On voit alors s’imposer un art officiel dont la valeur se fabrique en circuit fermé, celui de la caste dominante issue de la mondialisation financière. Toute autre forme d’art est alors condamnée et l’AC devient l’un des marqueurs de la globalisation en cours, un art coupé du public – au point qu’on cherche à le légitimer en l’installant dans des hauts lieux tels que le Louvre, le château de Versailles ou les sanctuaires les plus prestigieux.

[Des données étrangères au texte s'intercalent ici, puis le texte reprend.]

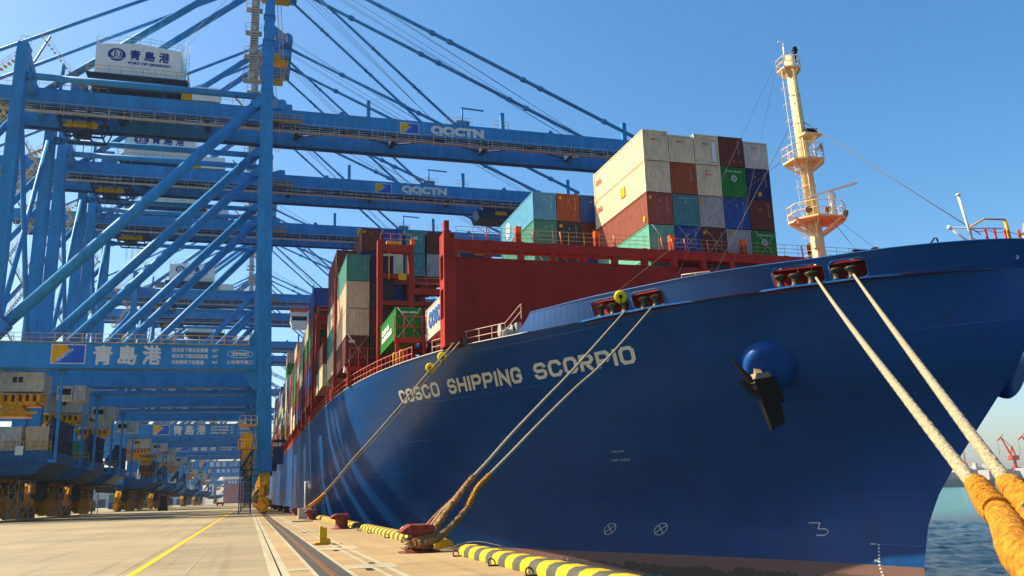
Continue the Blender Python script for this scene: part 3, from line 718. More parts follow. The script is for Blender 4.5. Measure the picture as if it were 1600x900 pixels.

Cette intrusion a largement développé ses effets néfastes mais quelques voix courageuses n’hésitent plus à remettre en cause l’escroquerie mortifère qui est en cours.
Je tiens à rendre spécialement hommage ici à des auteurs tels que Christine Sourgins, Kostas Mavrakis ou Aude de Kerros pour le travail qu’ils accomplissent sur ce terrain depuis de nombreuses années, un travail dont on voit bien qu’il commence à porter ses fruits au point que certains intellectuels médiatiques tels que Luc Ferry se retrouvent de fait aux côté d’un Jean Clair et n’hésitent plus à remettre en cause la loi du silence et le terrorisme intellectuel qui visent à rompre le fil du temps et de la tradition. Comme l’écrivaient Aude de Kerros et Christine Sourgins dans le numéro 69 de la Nouvelle Revue d’Histoire, publié en novembre 2013 :
« Comprendre libère. Le terrorisme intellectuel fondé sur la sidération n’opère plus. Les systèmes totalitaires sanglants ou intellectuels s’effondrent quand ils n’inspirent plus la peur ou quand la foi fait défaut. »
J’ai simplement résumé en quelques mots l’esprit dans lequel nous abordons aujourd’hui la nécessaire reconquête de notre univers esthétique. Merci à vous tous de nous avoir rejoints, votre présence est pour nous un magnifique encouragement. Merci aux différents intervenants qui ont accepté d’être des nôtres dans le combat long et difficile qui doit nous permettre de rester nous-mêmes dans le chaos contemporain.